Mr Barak says the road bridge will be "a kind of highway on pillars for 47 kilometres, with four lanes, a railway line, a water pipe and a communications cable - that is about what is needed." The one million Palestinians in Gaza have been effectively sealed off from the outside world for the last five years, crippling the local economy.

Mr Barak, who is still in the middle of establishing a coalition government, told the daily Haaretz that the project will go ahead at a cost of $200m (pounds 125m). He said: "There is no more to be said, it will happen. It's not pie in the sky, these are the necessities of life. Will I do it? For sure." Palestinians reacted warily to Mr Barak's plan because they are worried that it might delay implementation of an agreement already signed by Israel at the Wye Plantation in Maryland last year under which Israel promised free passage between Gaza and the West Bank.

Hassan Asfour, a senior Palestinian negotiator, said: "An effort should be made to solve all the remaining issues and not start looking for political matters here and there." Palestinian leaders and the US want Israel to implement Wye immediately, while Mr Barak wants to push on to negotiate final status issues such as Jerusalem, settlements, refugees and territorial borders. Mr Barak said he proposed the idea of the 30-mile road bridge to Yitzhak Rabin, the late Israeli Prime Minister, as early as the Oslo Accords in 1993. He says: "Rabin didn't do it because he was preoccupied with hundreds of other matters in the negotiations." Although Mr Barak has so far taken a tough line on territorial concessions to the Palestinians, he is adopting a much warmer tone than his predecessor. He says he told Yasser Arafat, the Palestinian leader: "Look, I intend to pursue the Rabin heritage. We will have disagreements, sometimes serious ones, but the two of us will be on the same side of the table to resolve the problems."

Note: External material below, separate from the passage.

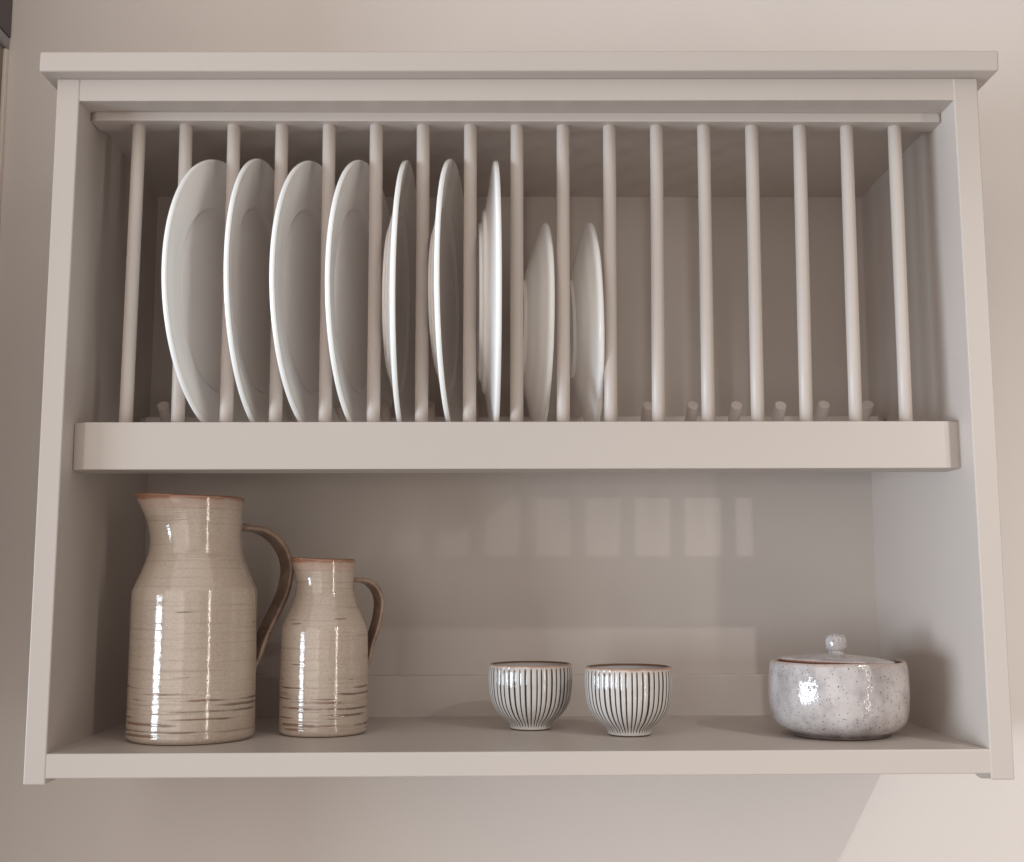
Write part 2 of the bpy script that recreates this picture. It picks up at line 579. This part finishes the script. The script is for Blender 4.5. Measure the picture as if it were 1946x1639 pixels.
RB = 0.1215
K = RB / 0.124
dm = mesh_of('dinner_plate', plate_bm(dinner_profile(RB)))
G1 = 'large white dinner plates standing in the rack'
for k, (x, dz, psi, phi, lab) in enumerate([
    (-.2562, .0000, -.1961, .0045, 'white dinner plate at the left end of the row, its face turned furthest outward'),
    (-.2206, .0006, -.0808, .0127, 'large white plate second from left, between the third and fourth dowels'),
    (-.1738, -.0011, -.1711, -.0018, 'large white plate third from left, face turned outward, above the space between the jugs'),
    (-.1324, -.0004, -.1478, -.0131, 'large white plate fourth from left, last one showing its pale hollow face'),
    (-.0962, -.0010, -.0187, -.0138, 'large white plate fifth from left, first to show its stepped back, dark narrow face'),
    (-.0538, .0005, -.0818, -.0008, 'large white plate sixth from left, stepped back and narrow dark face both seen'),
    (-.0183, -.0012, .0325, .0021, 'large white plate seen exactly edge on, last large one beside the two small plates'),
]):
    p = CAM + (Vector((x, .1098, .2501 + dz)) - CAM) * K
    place_plate(dm, p, psi, phi, lab, G1, k * 1.3)
sm = mesh_of('small_plate', plate_bm(bowl_profile(0.095)))
G2 = 'small white bowl plates standing in the rack'
place_plate(sm, Vector((.0240, .1167, .2255)), .0547, -.0158, 'small white deep plate next to the edge-on large plate', G2, .4)
place_plate(sm, Vector((.0677, .1167, .2262)), .0194, .0238, 'small white deep plate at the right end of the row, before the empty slots', G2, 2.0)


# ------------------------------------------------------------------ jugs
def jug(loc, prof, zrim, az, spout_r, spout_z0, spout_w, zlow, hpts, hw, ht, seed, label, wall=0.0042):
    t = thing('jug', label, 'jug', loc, (0, 0, az), 'oatmeal glazed stoneware jugs on the shelf')
    # in local axes the handle points to +X and the spout to -X
    pts = spline([(r, z, 0) for r, z in prof], 6)
    outer = [(p.x, p.y) for p in pts]
    inner = [(max(r - wall, 0.002), z) for r, z in outer if z > 0.006][::-1]
    rt_ = outer[-1][0]
    full = [(0, 0.0012), (prof[0][0] * 0.86, 0.0012), (prof[0][0] * 0.93, 0.0)] + outer + \
           [(rt_ - wall * 0.2, zrim + 0.0009), (rt_ - wall * 0.55, zrim + 0.0012), (rt_ - wall * 0.85, zrim + 0.0006)] + inner + [(0, 0.006)]

    def rf(r, z, a, j):
        d = abs(a - math.pi)          # spout on the side opposite the handle
        w = math.exp(-(d / spout_w) ** 2)
        k = max(0.0, min(1.0, (z - spout_z0) / (zrim - spout_z0)))
        g = spout_r * (k ** 2.2) * w
        lift = 0.0018 * (k ** 4) * w
        # the thrown wall is never a perfect circle
        o = 1 + 0.0030 * noise.noise(Vector((math.cos(a) * 1.3, math.sin(a) * 1.3, z * 9 + seed)))
        o += 0.0022 * noise.noise(Vector((seed, 4.2, z * 130)))
        return r * o + g, z + lift

    body = lathe(full, 128, rf)
    m = jug_glaze('oatmeal_glaze_%d' % seed, zrim, zlow, seed * 1.7)
    link('body', body, m, t, True)
    # strap handle
    path = spline([(r, z, 0) for r, z in hpts], 7)
    bm = bmesh.new()
    sec = []
    ns = 20
    for i in range(ns):
        a = 2 * math.pi * i / ns
        ca, sa = math.cos(a), math.sin(a)
        e = 0.55
        sx = math.copysign(abs(ca) ** e, ca) * hw / 2
        sz = math.copysign(abs(sa) ** e, sa) * ht / 2
        if abs(ca) < 0.62:
            sz *= 0.80       # shallow groove along the middle
        sec.append((sx, sz))
    rings = []
    for i, p in enumerate(path):
        a = path[max(i - 1, 0)]
        b = path[min(i + 1, len(path) - 1)]
        tan = (b - a).normalized()
        nor = Vector((-tan.y, tan.x, 0))
        f = i / (len(path) - 1)
        wk = 1.06 - 0.10 * math.sin(f * math.pi) - 0.12 * f + 0.25 * max(0, (0.06 - f) / 0.06)
        tk = 1.0 + 0.35 * max(0, (0.10 - f) / 0.10) - 0.30 * max(0, (f - 0.8) / 0.2)
        ring = []
        for sx, sz in sec:
            q = p + nor * sz * tk
            ring.append(bm.verts.new((q.x, sx * wk, q.y)))
        rings.append(ring)
    for a, b in zip(rings[:-1], rings[1:]):
        for i in range(ns):
            f = bm.faces.new([a[i], a[(i + 1) % ns], b[(i + 1) % ns], b[i]])
            f.smooth = True
    bm.faces.new(rings[0])
    bm.faces.new(rings[-1][::-1])
    bmesh.ops.recalc_face_normals(bm, faces=bm.faces)
    link('handle', bm, M_HANDLE, t)
    return t


Z0 = ZF + 0.0002
jug((-0.2748, 0.0911, Z0),
    [(.0500, .0004), (.0524, .0035), (.0525, .0120), (.0523, .0440), (.0522, .0755), (.0521, .1000), (.0520, .1130), (.0514, .1225),
     (.0482, .1302), (.0434, .1417), (.0396, .1530), (.0380, .1640), (.0378, .1750), (.0382, .1870), (.0388, .1975), (.0392, .1998)],
    .1998, R_(38), .0155, .152, 0.62, .040,
    [(.0340, .1772), (.0440, .1764), (.0593, .1746), (.0725, .1678), (.0821, .1567), (.0866, .1445), (.0863, .1333), (.0825, .1182), (.0726, .0982), (.0633, .0805), (.0570, .0640), (.0515, .0530)],
    .0225, .0058, 1, 'tall oatmeal glazed stoneware jug with brown strap handle, the larger of the two')
jug((-0.1687, 0.1226, Z0),
    [(.0360, .0004), (.0381, .0030), (.0382, .0120), (.0381, .0440), (.0378, .0650), (.0377, .0790), (.0374, .0880),
     (.0358, .0940), (.0327, .1012), (.0292, .1088), (.0264, .1172), (.0251, .1250), (.0249, .1320), (.0253, .1400), (.0258, .1462), (.0261, .1478)],
    .1478, R_(33), .0062, .112, 0.60, .036,
    [(.0225, .1310), (.0277, .1310), (.0361, .1306), (.0435, .1276), (.0496, .1212), (.0526, .1134), (.0527, .1055), (.0510, .0952), (.0477, .0846), (.0436, .0740), (.0405, .0620), (.0375, .0540)],
    .0175, .0050, 2, 'small oatmeal glazed stoneware jug with rust rim, right of the tall jug', 0.0036)


# ------------------------------------------------------------------ striped cups
def cup(loc, s, label, spin):
    t = thing('cup', label, 'cup', loc, (0, 0, spin), 'striped handleless cups on the shelf')
    prof = [(.0174, .0006), (.0182, .0012), (.0186, .0040), (.0205, .0066), (.0268, .0118), (.0310, .0168), (.0342, .0225), (.0362, .0300),
            (.0371, .0385), (.0373, .0450), (.0371, .0510), (.0367, .0548), (.0365, .0560)]
    pts = spline([(r * s, z * s, 0) for r, z in prof], 4)
    outer = [(p.x, p.y) for p in pts]
    seg = NSTRIPE * 10

    def groove(a):
        f = (a * NSTRIPE / (2 * math.pi) + 0.09 * math.sin(a * 5 + spin * 9) + 0.06 * math.sin(a * 13 + spin * 4) + 0.04 * math.sin(a * 29)) % 1.0
        d = abs(f - 0.5) * 2            # 1 at the groove, 0 on the rib
        return max(0.0, (d - 0.56) / 0.44)

    ztop = prof[-1][1] * s

    def fade(z):
        return max(0.0, min(1.0, (ztop - 0.0010 - z) / 0.002)) * max(0.0, min(1.0, (z - 0.0016) / 0.003))

    def rf(r, z, a, j):
        g = groove(a) * fade(z)
        rib = 1 - (abs(((a * NSTRIPE / (2 * math.pi)) % 1.0) - 0.5) * 2) ** 2
        return r - 0.00042 * (g ** 0.8) + 0.00003 * rib * fade(z), z

    body = lathe(outer, seg, rf, None, ('groove', lambda a, j: groove(a) * fade(outer[j][1])))
    link('body', body, M_STRIPE, t, True)
    wall = 0.0020
    ri = outer[-1][0]
    lip = lathe([(ri - .00002, ztop - .0003), (ri + .00006, ztop + .0001), (ri - .0004, ztop + .0006), (ri - .0009, ztop + .0006), (ri - wall + .0002, ztop + .0001), (ri - wall - .0002, ztop - .0010)], 128,
                None, lambda j: 0 if j < 3 else 1)
    link('lip', lip, [M_STRIPE_LIP, M_LIP], t, True)
    inn = [(r - wall, z) for r, z in outer if z > 0.006 and z < ztop - .0012][::-1]
    inner = lathe([(ri - wall - .0002, ztop - .0010)] + inn + [(0, 0.006)], 96)
    link('inside', inner, M_INNER, t, True)
    foot = lathe([(0, 0.0011), (.0150 * s, .0011), (.0158 * s, 0.0), (.0174 * s, 0.0), (.0176 * s, .0009)], 96)
    link('foot', foot, M_LIP, t, True)
    return t


M_STRIPE_LIP = plain_glaze('tan_lip_glaze', (0.27, 0.14, 0.085), (0.47, 0.33, 0.25), 0.12, 110.0)
cup((0.0114, 0.1440, Z0), 1.0, 'black and white ribbed cup nearer the jugs, set further back', 0.11)
cup((0.0938, 0.0990, Z0), 1.004, 'black and white ribbed cup nearer the lidded pot, set further forward', 0.62)

# ------------------------------------------------------------------ lidded pot
pot = thing('sugar_pot', 'wide speckled grey white stoneware pot with knobbed lid, right end of shelf', 'pot', (0.2702, 0.0894, Z0), (0, 0, 0.5))
pp = [(.0345, .0), (.0382, .0004), (.0390, .0018), (.0420, .0034), (.0482, .0064), (.0530, .0108), (.0556, .0165), (.0570, .0235), (.0577, .0335), (.0576, .0455),
      (.0569, .0540), (.0560, .0595), (.0553, .0612), (.0543, .0620), (.0530, .0614), (.0522, .0590), (.0520, .0500), (.0515, .0300), (.0470, .0130), (.0330, .0070), (0, .0065)]
pts = spline([(r, z, 0) for r, z in pp], 4)


def potf(r, z, a, j):
    k = 1 + 0.008 * noise.noise(Vector((math.cos(a) * 1.6, math.sin(a) * 1.6, z * 22)))
    zz = z + 0.0007 * noise.noise(Vector((math.cos(a) * 1.2 + 5, math.sin(a) * 1.2, 1.0))) * (z / 0.06)
    return r * k, zz


M_POT = speckle_glaze('speckled_pot_glaze', 0.0, 0.0615)
npot = [(max(0.0, p.x), p.y) for p in pts[:-1]]
cut = next(i for i, (r, z) in enumerate(npot) if i > 30 and z < 0.0595 and r < 0.0535)
link('body', lathe([(0, 0.0008)] + npot + [(0.0, pts[-1].y)], 128, potf, lambda j: 1 if j >= cut else 0), [M_POT, M_TERRA], pot, True)
lid = bpy.data.objects.new('lid', None)
lp = [(0, .0015), (.030, .0012), (.0455, .0006), (.0470, .0009), (.0478, .0018), (.0474, .0027), (.0462, .0034), (.0430, .0042), (.034, .0056), (.020, .0070), (.009, .0078), (0, .0079)]
lpts = spline([(r, z, 0) for r, z in lp], 4)
M_LID = speckle_glaze('speckled_lid_glaze')
nl = [(max(0.0, p.x), p.y) for p in lpts[:-1]]
lcut = next(i for i, (r, z) in enumerate(nl) if z > 0.0021 and r > .045)
lid = link('lid', lathe(nl + [(0.0, lpts[-1].y)], 96, lambda r, z, a, j: (r * (1 + 0.006 * noise.noise(Vector((math.cos(a), math.sin(a), 7)))), z), lambda j: 1 if j < lcut else 0), [M_LID, M_TERRA], pot, True)
lid.location = (0.0, 0.0, 0.0598)
kn = [(.0076, .0070), (.0068, .0082), (.0064, .0092), (.0064, .0101), (.0074, .0110), (.0086, .0132), (.0089, .0160), (.0087, .0188), (.0078, .0214), (.0060, .0233), (.0034, .0244), (.0014, .0247), (0, .02475)]
kpts = spline([(r, z, 0) for r, z in kn], 4)
knob = link('knob', lathe([(max(0.0, p.x), p.y) for p in kpts[:-1]] + [(0.0, kpts[-1].y)], 64,
                          lambda r, z, a, j: (r * (1 + 0.02 * noise.noise(Vector((math.cos(a) * 1.5, math.sin(a) * 1.5, z * 120)))), z)), M_LID, lid, True)
# the lid sits a little askew: left edge raised
WR = Matrix.Rotation(0.5, 4, 'Z').inverted() @ Matrix.Rotation(R_(2.1), 4, 'Y') @ Matrix.Rotation(R_(-1.0), 4, 'X')
lid.rotation_euler = WR.to_euler()
sh = Matrix.Rotation(-0.5, 4, 'Z') @ Vector((-0.0016, -0.0020, 0))
lid.location = (sh.x, sh.y, 0.0596)

# ------------------------------------------------------------------ what shows at the left edge of the wall
cb = thing('cupboard', 'shaded beige wall cupboard with dark grey top, cut off at the left edge', 'cupboard', (-0.532, YW, 0))
link('side_panel', box(-0.45, -0.0002, -0.325, -0.0005, -0.60, 0.5556, 0.001), M_PANELBEIGE, cb)
link('scribe_strip', hexa([(.0006, -0.0075, -.60), (.0058, -0.0075, -.60), (.0058, -0.0004, -.60), (.0006, -0.0004, -.60),
                           (-.0004, -0.0075, .5552), (.0036, -0.0075, .5552), (.0036, -0.0004, .5552), (-.0004, -0.0004, .5552)], 0.0012), M_TRIM, cb)
cbm = box(-0.45, 0.0042, -0.329, -0.0006, 0.5560, 0.5686, 0.0025)
link('cornice', cbm, M_HEM, cb)
link('upper_box', box(-0.45, 0.0048, -0.325, -0.0005, 0.5690, 0.80, 0.001), M_BLIND, cb)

Mr Barak said there was a historic opportunity to resolve the conflict between Israel and the Arabs. He said the Palestinians posed "no military threat of any kind to Israel". This was in contrast with Syria which has 700 planes, 4,000 tanks, and 2,500 artillery pieces. Mr Barak said he saw the Palestinians as providing "the legitimacy for the continuation of the conflict" with the Arab world. He added that leaders and countries, which failed to take real opportunities to end such conflicts, could end up like Ireland or Kosovo.